▶ [Supplied data]:
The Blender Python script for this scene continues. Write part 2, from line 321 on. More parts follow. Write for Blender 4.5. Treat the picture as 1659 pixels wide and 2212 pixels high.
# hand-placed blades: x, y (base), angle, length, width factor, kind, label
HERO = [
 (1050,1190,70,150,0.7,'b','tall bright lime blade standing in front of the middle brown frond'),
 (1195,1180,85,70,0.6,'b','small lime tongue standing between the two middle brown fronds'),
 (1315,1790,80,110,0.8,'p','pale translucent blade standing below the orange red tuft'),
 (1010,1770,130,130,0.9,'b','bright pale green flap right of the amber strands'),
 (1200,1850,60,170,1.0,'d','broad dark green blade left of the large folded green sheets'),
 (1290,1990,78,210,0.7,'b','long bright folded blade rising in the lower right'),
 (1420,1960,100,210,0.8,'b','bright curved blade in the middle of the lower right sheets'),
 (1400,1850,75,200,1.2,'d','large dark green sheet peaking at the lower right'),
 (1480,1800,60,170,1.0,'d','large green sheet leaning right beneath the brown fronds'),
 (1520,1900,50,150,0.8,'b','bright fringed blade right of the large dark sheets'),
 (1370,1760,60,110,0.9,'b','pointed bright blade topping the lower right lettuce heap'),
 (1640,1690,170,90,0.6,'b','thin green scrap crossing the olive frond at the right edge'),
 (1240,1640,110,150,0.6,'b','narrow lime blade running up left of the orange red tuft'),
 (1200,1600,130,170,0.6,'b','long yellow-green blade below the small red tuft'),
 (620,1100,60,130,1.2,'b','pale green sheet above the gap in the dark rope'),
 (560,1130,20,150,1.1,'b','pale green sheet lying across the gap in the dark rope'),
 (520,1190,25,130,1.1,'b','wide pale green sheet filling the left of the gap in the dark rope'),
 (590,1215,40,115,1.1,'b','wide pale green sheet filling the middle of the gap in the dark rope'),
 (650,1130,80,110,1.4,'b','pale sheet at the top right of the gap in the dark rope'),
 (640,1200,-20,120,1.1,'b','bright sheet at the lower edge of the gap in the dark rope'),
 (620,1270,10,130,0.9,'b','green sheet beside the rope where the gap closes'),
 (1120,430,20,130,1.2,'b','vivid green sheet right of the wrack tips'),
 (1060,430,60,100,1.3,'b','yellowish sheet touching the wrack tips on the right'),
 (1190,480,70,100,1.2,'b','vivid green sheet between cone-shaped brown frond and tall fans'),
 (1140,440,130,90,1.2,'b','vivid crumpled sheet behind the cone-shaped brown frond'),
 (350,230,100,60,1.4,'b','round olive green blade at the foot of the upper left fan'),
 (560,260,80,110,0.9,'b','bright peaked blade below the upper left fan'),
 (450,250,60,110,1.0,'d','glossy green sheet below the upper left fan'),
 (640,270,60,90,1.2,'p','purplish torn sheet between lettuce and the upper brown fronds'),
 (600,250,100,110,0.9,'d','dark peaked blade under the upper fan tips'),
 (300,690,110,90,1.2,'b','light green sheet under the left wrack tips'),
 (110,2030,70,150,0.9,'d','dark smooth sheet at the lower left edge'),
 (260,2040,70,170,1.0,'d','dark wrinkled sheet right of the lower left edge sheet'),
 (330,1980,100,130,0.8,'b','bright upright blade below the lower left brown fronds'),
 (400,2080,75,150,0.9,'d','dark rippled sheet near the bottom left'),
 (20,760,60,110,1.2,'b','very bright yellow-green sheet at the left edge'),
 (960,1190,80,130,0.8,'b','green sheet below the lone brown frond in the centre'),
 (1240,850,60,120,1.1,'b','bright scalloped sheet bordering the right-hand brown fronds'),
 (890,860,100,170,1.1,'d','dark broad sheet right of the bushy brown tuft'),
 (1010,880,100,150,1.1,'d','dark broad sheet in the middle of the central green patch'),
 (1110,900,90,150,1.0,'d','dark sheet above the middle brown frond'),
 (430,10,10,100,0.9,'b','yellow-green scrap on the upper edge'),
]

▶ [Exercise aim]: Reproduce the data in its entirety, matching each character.

▶ [Correct answer]:
The Blender Python script for this scene continues. Write part 2, from line 321 on. More parts follow. Write for Blender 4.5. Treat the picture as 1659 pixels wide and 2212 pixels high.
# hand-placed blades: x, y (base), angle, length, width factor, kind, label
HERO = [
 (1050,1190,70,150,0.7,'b','tall bright lime blade standing in front of the middle brown frond'),
 (1195,1180,85,70,0.6,'b','small lime tongue standing between the two middle brown fronds'),
 (1315,1790,80,110,0.8,'p','pale translucent blade standing below the orange red tuft'),
 (1010,1770,130,130,0.9,'b','bright pale green flap right of the amber strands'),
 (1200,1850,60,170,1.0,'d','broad dark green blade left of the large folded green sheets'),
 (1290,1990,78,210,0.7,'b','long bright folded blade rising in the lower right'),
 (1420,1960,100,210,0.8,'b','bright curved blade in the middle of the lower right sheets'),
 (1400,1850,75,200,1.2,'d','large dark green sheet peaking at the lower right'),
 (1480,1800,60,170,1.0,'d','large green sheet leaning right beneath the brown fronds'),
 (1520,1900,50,150,0.8,'b','bright fringed blade right of the large dark sheets'),
 (1370,1760,60,110,0.9,'b','pointed bright blade topping the lower right lettuce heap'),
 (1640,1690,170,90,0.6,'b','thin green scrap crossing the olive frond at the right edge'),
 (1240,1640,110,150,0.6,'b','narrow lime blade running up left of the orange red tuft'),
 (1200,1600,130,170,0.6,'b','long yellow-green blade below the small red tuft'),
 (620,1100,60,130,1.2,'b','pale green sheet above the gap in the dark rope'),
 (560,1130,20,150,1.1,'b','pale green sheet lying across the gap in the dark rope'),
 (520,1190,25,130,1.1,'b','wide pale green sheet filling the left of the gap in the dark rope'),
 (590,1215,40,115,1.1,'b','wide pale green sheet filling the middle of the gap in the dark rope'),
 (650,1130,80,110,1.4,'b','pale sheet at the top right of the gap in the dark rope'),
 (640,1200,-20,120,1.1,'b','bright sheet at the lower edge of the gap in the dark rope'),
 (620,1270,10,130,0.9,'b','green sheet beside the rope where the gap closes'),
 (1120,430,20,130,1.2,'b','vivid green sheet right of the wrack tips'),
 (1060,430,60,100,1.3,'b','yellowish sheet touching the wrack tips on the right'),
 (1190,480,70,100,1.2,'b','vivid green sheet between cone-shaped brown frond and tall fans'),
 (1140,440,130,90,1.2,'b','vivid crumpled sheet behind the cone-shaped brown frond'),
 (350,230,100,60,1.4,'b','round olive green blade at the foot of the upper left fan'),
 (560,260,80,110,0.9,'b','bright peaked blade below the upper left fan'),
 (450,250,60,110,1.0,'d','glossy green sheet below the upper left fan'),
 (640,270,60,90,1.2,'p','purplish torn sheet between lettuce and the upper brown fronds'),
 (600,250,100,110,0.9,'d','dark peaked blade under the upper fan tips'),
 (300,690,110,90,1.2,'b','light green sheet under the left wrack tips'),
 (110,2030,70,150,0.9,'d','dark smooth sheet at the lower left edge'),
 (260,2040,70,170,1.0,'d','dark wrinkled sheet right of the lower left edge sheet'),
 (330,1980,100,130,0.8,'b','bright upright blade below the lower left brown fronds'),
 (400,2080,75,150,0.9,'d','dark rippled sheet near the bottom left'),
 (20,760,60,110,1.2,'b','very bright yellow-green sheet at the left edge'),
 (960,1190,80,130,0.8,'b','green sheet below the lone brown frond in the centre'),
 (1240,850,60,120,1.1,'b','bright scalloped sheet bordering the right-hand brown fronds'),
 (890,860,100,170,1.1,'d','dark broad sheet right of the bushy brown tuft'),
 (1010,880,100,150,1.1,'d','dark broad sheet in the middle of the central green patch'),
 (1110,900,90,150,1.0,'d','dark sheet above the middle brown frond'),
 (430,10,10,100,0.9,'b','yellow-green scrap on the upper edge'),
]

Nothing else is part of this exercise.